AhlulBayt News Agency (ABNA): A recently released report shows that the largest US banks returned nearly all of their profits to shareholders in 2025, a trend that analysts say diverts capital away from the productive economy and further concentrates wealth.
At the same time, banks earn about 3.65 percent interest on reserves held at the Federal Reserve, a rate significantly higher than what they pay to depositors. Analysts note that tens of billions of dollars that previously flowed back to the US Treasury now remain on bank balance sheets, with no direct public benefit.
Critics argue that the US financial system effectively incentivizes banks to hoard assets rather than channel them into lending, local development, or broad-based wealth creation. Bank executives, however, contend that US corporate law obliges them to prioritize shareholder interests and that deviating from this principle could even expose them to legal action.
In the eighteenth and nineteenth centuries, corporations in the United States were largely viewed as public-serving entities, chartered for specific purposes such as building canals, bridges, banks, and infrastructure, with limited scope and profits. Over the twentieth century, this conception gradually shifted toward maximizing shareholder value as the dominant corporate objective.
Another major turning point came in 1982, when the US Securities and Exchange Commission amended regulations to legalize large-scale corporate share buybacks. As a result, companies increasingly boosted earnings per share and market prices by reducing the number of outstanding shares rather than paying stable cash dividends. Critics liken this approach to a “casino model”, arguing that gains stem not from productive activity but from rising stock prices for subsequent buyers, while executives—whose compensation is often tied to share performance—also benefit.
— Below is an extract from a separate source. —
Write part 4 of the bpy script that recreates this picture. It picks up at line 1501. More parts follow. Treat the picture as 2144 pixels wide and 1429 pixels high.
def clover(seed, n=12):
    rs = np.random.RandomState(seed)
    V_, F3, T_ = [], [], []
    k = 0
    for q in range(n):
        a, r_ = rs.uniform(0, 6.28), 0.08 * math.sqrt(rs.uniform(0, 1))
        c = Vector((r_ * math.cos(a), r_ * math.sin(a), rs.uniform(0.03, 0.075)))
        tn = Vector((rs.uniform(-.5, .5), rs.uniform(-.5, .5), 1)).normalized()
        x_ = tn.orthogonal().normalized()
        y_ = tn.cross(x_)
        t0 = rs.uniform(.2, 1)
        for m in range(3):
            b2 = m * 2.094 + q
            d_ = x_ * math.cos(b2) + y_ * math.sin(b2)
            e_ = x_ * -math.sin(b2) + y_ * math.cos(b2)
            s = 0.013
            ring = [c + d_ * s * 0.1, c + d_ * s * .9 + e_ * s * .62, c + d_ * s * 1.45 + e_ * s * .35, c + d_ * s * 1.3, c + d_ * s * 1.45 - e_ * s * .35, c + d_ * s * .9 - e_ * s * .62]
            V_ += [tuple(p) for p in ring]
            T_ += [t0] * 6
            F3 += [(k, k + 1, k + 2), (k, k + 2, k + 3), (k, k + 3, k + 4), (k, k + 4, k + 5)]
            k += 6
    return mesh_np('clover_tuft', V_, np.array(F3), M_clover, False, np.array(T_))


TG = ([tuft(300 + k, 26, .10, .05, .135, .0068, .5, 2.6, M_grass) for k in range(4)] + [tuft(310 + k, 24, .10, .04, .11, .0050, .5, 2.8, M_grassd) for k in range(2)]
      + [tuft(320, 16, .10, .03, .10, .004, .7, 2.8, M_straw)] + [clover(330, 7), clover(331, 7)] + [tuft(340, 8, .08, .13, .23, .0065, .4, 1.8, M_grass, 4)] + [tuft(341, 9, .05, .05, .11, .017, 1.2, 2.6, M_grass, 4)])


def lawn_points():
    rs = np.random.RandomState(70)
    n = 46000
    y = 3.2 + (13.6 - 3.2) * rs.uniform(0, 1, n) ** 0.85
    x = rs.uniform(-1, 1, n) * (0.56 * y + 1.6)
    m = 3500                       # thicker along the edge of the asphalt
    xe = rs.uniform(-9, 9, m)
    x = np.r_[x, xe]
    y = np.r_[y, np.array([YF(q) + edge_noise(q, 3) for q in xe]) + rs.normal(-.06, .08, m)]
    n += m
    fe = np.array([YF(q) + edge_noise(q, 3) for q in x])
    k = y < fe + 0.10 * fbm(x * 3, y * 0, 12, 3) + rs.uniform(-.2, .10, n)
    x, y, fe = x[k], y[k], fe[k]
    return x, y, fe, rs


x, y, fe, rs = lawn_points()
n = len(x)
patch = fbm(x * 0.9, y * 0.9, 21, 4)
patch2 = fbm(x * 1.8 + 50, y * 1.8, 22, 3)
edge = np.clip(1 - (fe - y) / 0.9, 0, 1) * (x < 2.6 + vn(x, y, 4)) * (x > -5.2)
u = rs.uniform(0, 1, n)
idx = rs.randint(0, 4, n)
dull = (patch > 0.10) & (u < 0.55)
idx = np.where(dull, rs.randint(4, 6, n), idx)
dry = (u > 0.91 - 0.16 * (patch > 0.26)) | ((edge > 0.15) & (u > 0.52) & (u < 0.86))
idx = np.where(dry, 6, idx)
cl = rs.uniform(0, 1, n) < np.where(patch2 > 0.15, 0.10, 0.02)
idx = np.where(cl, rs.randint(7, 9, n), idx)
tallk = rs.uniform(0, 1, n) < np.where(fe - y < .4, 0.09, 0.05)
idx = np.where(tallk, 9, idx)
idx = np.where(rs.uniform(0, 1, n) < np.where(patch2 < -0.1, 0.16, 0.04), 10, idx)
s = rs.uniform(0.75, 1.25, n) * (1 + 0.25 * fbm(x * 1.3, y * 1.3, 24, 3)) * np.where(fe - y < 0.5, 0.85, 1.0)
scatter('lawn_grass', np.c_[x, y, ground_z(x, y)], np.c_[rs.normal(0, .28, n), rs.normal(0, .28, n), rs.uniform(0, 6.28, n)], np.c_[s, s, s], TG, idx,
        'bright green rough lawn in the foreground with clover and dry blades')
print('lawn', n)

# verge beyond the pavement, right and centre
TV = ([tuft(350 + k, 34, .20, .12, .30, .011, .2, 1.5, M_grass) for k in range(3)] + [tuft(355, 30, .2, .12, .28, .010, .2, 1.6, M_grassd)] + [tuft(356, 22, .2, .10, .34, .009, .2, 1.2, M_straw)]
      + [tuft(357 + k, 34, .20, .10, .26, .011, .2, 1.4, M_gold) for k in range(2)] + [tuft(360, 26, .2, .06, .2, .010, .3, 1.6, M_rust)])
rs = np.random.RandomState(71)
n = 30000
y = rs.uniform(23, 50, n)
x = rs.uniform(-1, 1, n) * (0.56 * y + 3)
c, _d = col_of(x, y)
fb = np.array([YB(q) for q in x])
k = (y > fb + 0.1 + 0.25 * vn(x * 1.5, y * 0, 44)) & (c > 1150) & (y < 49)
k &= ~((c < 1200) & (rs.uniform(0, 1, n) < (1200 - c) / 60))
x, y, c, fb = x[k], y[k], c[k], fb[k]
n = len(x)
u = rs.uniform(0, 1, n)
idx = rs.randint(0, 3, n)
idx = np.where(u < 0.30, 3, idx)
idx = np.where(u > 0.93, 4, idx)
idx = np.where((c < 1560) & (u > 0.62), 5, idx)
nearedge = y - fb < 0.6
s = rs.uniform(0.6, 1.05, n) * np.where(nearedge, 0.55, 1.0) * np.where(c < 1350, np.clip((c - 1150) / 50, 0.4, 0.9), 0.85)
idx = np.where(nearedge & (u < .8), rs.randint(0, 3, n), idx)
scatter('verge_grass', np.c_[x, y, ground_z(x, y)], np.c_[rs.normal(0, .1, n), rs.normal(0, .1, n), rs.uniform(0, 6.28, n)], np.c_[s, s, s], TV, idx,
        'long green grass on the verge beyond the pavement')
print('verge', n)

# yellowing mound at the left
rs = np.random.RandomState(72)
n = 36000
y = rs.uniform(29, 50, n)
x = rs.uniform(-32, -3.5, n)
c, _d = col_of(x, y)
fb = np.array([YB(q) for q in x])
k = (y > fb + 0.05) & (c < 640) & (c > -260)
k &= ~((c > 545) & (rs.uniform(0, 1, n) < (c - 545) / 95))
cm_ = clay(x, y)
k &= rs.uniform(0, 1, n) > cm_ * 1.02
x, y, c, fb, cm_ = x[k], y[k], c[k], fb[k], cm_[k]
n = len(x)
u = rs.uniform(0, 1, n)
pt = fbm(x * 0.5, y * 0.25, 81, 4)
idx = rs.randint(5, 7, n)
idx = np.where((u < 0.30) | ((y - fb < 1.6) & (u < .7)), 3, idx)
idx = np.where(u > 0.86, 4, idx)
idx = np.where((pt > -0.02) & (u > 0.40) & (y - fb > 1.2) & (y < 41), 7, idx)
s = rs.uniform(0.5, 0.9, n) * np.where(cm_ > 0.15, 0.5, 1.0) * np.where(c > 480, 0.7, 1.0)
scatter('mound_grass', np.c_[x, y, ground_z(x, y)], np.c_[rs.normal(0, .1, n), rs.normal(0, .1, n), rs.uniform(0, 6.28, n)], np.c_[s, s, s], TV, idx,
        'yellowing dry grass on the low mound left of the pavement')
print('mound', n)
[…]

According to Gallup data, nearly 40 percent of Americans own no stocks, while the Federal Reserve reports that the top 10 percent of households hold more than 90 percent of all equities. Consequently, when banks distribute profits through share buybacks, a large segment of society effectively receives no share of these financial gains.
Some reform measures have nonetheless been proposed. Reuters has reported that the White House is preparing an order to limit dividends, share buybacks, and executive bonuses at underperforming defense contractors. The US Treasury secretary has also voiced support for revitalizing local banks, emphasizing their role in lending to small businesses, farmers, and first-time homebuyers.
At the same time, the concept of “public banking” is being advanced as an alternative model. A prominent example is the Bank of North Dakota, a state-owned institution that keeps capital within the state, finances infrastructure projects, and returns profits to the public treasury, without displacing private local banks.
In Congress, proposals such as a National Infrastructure Bank have also been introduced, aiming to mobilize private capital for public projects and redirect funds from stock buybacks toward production, housing, and infrastructure.
Experts argue that the core problem lies in the United States’ misaligned “financial plumbing”—a system designed to extract short-term profits for shareholders rather than to strengthen the real economy. Under this structure, megabanks are reinforced, community banks are weakened, and wealth accumulates at the top instead of circulating through society.
Analysts warn that if existing laws continue to push banks in this direction, either the rules must be reformed or new institutions must be created to represent the public interest within the current framework. Otherwise, tens of billions of dollars that could fund schools, bridges, housing, and infrastructure will continue to flow into bank balance sheets and the pockets of a small shareholder minority.